| Exercise |
Would you retype all of these records exactly?

─── Stored rows

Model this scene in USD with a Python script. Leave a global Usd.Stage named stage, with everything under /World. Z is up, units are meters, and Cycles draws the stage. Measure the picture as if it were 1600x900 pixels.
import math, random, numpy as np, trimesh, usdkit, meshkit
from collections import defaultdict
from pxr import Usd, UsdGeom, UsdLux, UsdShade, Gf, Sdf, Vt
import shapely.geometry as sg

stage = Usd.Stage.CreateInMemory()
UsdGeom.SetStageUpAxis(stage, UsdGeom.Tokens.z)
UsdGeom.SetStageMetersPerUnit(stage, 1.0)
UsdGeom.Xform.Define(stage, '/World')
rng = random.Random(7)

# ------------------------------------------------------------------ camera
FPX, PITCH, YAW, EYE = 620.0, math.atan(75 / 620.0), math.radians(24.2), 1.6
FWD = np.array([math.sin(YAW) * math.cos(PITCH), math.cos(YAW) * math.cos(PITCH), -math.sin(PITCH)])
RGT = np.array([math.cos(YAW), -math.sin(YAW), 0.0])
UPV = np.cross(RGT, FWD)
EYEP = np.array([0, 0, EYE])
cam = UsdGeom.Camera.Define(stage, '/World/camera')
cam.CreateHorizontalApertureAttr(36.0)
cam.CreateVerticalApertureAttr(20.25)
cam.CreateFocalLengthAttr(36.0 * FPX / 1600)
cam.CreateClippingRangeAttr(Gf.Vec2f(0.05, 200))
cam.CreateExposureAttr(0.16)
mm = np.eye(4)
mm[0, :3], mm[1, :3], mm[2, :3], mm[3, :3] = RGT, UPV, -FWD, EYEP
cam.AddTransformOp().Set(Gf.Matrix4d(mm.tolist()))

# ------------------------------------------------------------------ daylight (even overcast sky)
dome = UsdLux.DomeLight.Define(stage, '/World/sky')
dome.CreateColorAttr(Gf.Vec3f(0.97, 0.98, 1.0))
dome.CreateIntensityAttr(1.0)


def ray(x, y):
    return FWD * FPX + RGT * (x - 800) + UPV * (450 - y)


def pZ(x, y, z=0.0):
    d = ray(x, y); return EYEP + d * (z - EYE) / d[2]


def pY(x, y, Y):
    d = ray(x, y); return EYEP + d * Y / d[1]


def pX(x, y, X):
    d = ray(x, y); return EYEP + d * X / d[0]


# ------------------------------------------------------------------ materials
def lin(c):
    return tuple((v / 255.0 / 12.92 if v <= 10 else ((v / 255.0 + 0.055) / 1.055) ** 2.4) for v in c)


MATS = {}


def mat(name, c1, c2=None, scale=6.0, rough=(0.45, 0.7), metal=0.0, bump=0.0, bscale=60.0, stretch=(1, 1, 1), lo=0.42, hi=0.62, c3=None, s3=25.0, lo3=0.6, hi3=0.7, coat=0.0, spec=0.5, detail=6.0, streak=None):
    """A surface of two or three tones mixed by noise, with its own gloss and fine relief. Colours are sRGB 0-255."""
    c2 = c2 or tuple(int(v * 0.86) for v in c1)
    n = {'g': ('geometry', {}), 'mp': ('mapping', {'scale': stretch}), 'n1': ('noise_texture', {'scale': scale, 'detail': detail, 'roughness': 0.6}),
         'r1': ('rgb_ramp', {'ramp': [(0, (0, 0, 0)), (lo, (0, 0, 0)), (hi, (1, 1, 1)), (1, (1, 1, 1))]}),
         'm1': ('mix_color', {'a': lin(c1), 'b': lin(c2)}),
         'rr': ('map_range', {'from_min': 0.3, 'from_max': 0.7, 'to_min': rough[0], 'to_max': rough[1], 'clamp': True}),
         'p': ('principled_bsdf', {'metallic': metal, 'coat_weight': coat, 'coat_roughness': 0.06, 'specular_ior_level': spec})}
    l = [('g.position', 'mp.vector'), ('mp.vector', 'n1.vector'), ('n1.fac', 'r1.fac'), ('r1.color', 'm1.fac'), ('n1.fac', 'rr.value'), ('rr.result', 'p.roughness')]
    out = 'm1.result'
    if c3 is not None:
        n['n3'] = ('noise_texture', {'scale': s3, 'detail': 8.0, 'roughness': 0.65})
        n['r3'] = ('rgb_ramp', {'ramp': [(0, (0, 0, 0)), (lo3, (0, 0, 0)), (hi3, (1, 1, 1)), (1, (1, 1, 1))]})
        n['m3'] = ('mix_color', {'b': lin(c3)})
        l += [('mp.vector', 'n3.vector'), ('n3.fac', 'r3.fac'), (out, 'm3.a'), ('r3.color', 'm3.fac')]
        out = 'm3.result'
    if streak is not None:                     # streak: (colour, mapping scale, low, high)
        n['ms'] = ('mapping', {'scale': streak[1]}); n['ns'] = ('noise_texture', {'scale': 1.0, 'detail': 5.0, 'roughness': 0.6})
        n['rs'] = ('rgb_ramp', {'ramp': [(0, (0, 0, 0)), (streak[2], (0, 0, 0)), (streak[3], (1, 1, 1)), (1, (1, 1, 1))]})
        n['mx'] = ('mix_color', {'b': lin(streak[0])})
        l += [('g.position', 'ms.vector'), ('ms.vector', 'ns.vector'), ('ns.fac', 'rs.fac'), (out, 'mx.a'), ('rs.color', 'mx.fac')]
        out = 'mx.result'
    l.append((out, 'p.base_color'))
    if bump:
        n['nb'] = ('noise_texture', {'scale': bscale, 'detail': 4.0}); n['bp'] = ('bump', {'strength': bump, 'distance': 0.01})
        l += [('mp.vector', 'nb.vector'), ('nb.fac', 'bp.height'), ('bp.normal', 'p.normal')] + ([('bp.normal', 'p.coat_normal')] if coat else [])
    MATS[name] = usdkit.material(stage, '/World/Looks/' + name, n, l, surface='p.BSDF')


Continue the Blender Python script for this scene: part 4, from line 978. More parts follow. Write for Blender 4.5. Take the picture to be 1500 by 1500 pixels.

──────

| Written response |
Model this scene in USD with a Python script. Leave a global Usd.Stage named stage, with everything under /World. Z is up, units are meters, and Cycles draws the stage. Measure the picture as if it were 1600x900 pixels.
import math, random, numpy as np, trimesh, usdkit, meshkit
from collections import defaultdict
from pxr import Usd, UsdGeom, UsdLux, UsdShade, Gf, Sdf, Vt
import shapely.geometry as sg

stage = Usd.Stage.CreateInMemory()
UsdGeom.SetStageUpAxis(stage, UsdGeom.Tokens.z)
UsdGeom.SetStageMetersPerUnit(stage, 1.0)
UsdGeom.Xform.Define(stage, '/World')
rng = random.Random(7)

# ------------------------------------------------------------------ camera
FPX, PITCH, YAW, EYE = 620.0, math.atan(75 / 620.0), math.radians(24.2), 1.6
FWD = np.array([math.sin(YAW) * math.cos(PITCH), math.cos(YAW) * math.cos(PITCH), -math.sin(PITCH)])
RGT = np.array([math.cos(YAW), -math.sin(YAW), 0.0])
UPV = np.cross(RGT, FWD)
EYEP = np.array([0, 0, EYE])
cam = UsdGeom.Camera.Define(stage, '/World/camera')
cam.CreateHorizontalApertureAttr(36.0)
cam.CreateVerticalApertureAttr(20.25)
cam.CreateFocalLengthAttr(36.0 * FPX / 1600)
cam.CreateClippingRangeAttr(Gf.Vec2f(0.05, 200))
cam.CreateExposureAttr(0.16)
mm = np.eye(4)
mm[0, :3], mm[1, :3], mm[2, :3], mm[3, :3] = RGT, UPV, -FWD, EYEP
cam.AddTransformOp().Set(Gf.Matrix4d(mm.tolist()))

# ------------------------------------------------------------------ daylight (even overcast sky)
dome = UsdLux.DomeLight.Define(stage, '/World/sky')
dome.CreateColorAttr(Gf.Vec3f(0.97, 0.98, 1.0))
dome.CreateIntensityAttr(1.0)


def ray(x, y):
    return FWD * FPX + RGT * (x - 800) + UPV * (450 - y)


def pZ(x, y, z=0.0):
    d = ray(x, y); return EYEP + d * (z - EYE) / d[2]


def pY(x, y, Y):
    d = ray(x, y); return EYEP + d * Y / d[1]


def pX(x, y, X):
    d = ray(x, y); return EYEP + d * X / d[0]


# ------------------------------------------------------------------ materials
def lin(c):
    return tuple((v / 255.0 / 12.92 if v <= 10 else ((v / 255.0 + 0.055) / 1.055) ** 2.4) for v in c)


MATS = {}


def mat(name, c1, c2=None, scale=6.0, rough=(0.45, 0.7), metal=0.0, bump=0.0, bscale=60.0, stretch=(1, 1, 1), lo=0.42, hi=0.62, c3=None, s3=25.0, lo3=0.6, hi3=0.7, coat=0.0, spec=0.5, detail=6.0, streak=None):
    """A surface of two or three tones mixed by noise, with its own gloss and fine relief. Colours are sRGB 0-255."""
    c2 = c2 or tuple(int(v * 0.86) for v in c1)
    n = {'g': ('geometry', {}), 'mp': ('mapping', {'scale': stretch}), 'n1': ('noise_texture', {'scale': scale, 'detail': detail, 'roughness': 0.6}),
         'r1': ('rgb_ramp', {'ramp': [(0, (0, 0, 0)), (lo, (0, 0, 0)), (hi, (1, 1, 1)), (1, (1, 1, 1))]}),
         'm1': ('mix_color', {'a': lin(c1), 'b': lin(c2)}),
         'rr': ('map_range', {'from_min': 0.3, 'from_max': 0.7, 'to_min': rough[0], 'to_max': rough[1], 'clamp': True}),
         'p': ('principled_bsdf', {'metallic': metal, 'coat_weight': coat, 'coat_roughness': 0.06, 'specular_ior_level': spec})}
    l = [('g.position', 'mp.vector'), ('mp.vector', 'n1.vector'), ('n1.fac', 'r1.fac'), ('r1.color', 'm1.fac'), ('n1.fac', 'rr.value'), ('rr.result', 'p.roughness')]
    out = 'm1.result'
    if c3 is not None:
        n['n3'] = ('noise_texture', {'scale': s3, 'detail': 8.0, 'roughness': 0.65})
        n['r3'] = ('rgb_ramp', {'ramp': [(0, (0, 0, 0)), (lo3, (0, 0, 0)), (hi3, (1, 1, 1)), (1, (1, 1, 1))]})
        n['m3'] = ('mix_color', {'b': lin(c3)})
        l += [('mp.vector', 'n3.vector'), ('n3.fac', 'r3.fac'), (out, 'm3.a'), ('r3.color', 'm3.fac')]
        out = 'm3.result'
    if streak is not None:                     # streak: (colour, mapping scale, low, high)
        n['ms'] = ('mapping', {'scale': streak[1]}); n['ns'] = ('noise_texture', {'scale': 1.0, 'detail': 5.0, 'roughness': 0.6})
        n['rs'] = ('rgb_ramp', {'ramp': [(0, (0, 0, 0)), (streak[2], (0, 0, 0)), (streak[3], (1, 1, 1)), (1, (1, 1, 1))]})
        n['mx'] = ('mix_color', {'b': lin(streak[0])})
        l += [('g.position', 'ms.vector'), ('ms.vector', 'ns.vector'), ('ns.fac', 'rs.fac'), (out, 'mx.a'), ('rs.color', 'mx.fac')]
        out = 'mx.result'
    l.append((out, 'p.base_color'))
    if bump:
        n['nb'] = ('noise_texture', {'scale': bscale, 'detail': 4.0}); n['bp'] = ('bump', {'strength': bump, 'distance': 0.01})
        l += [('mp.vector', 'nb.vector'), ('nb.fac', 'bp.height'), ('bp.normal', 'p.normal')] + ([('bp.normal', 'p.coat_normal')] if coat else [])
    MATS[name] = usdkit.material(stage, '/World/Looks/' + name, n, l, surface='p.BSDF')


Continue the Blender Python script for this scene: part 4, from line 978. More parts follow. Write for Blender 4.5. Take the picture to be 1500 by 1500 pixels.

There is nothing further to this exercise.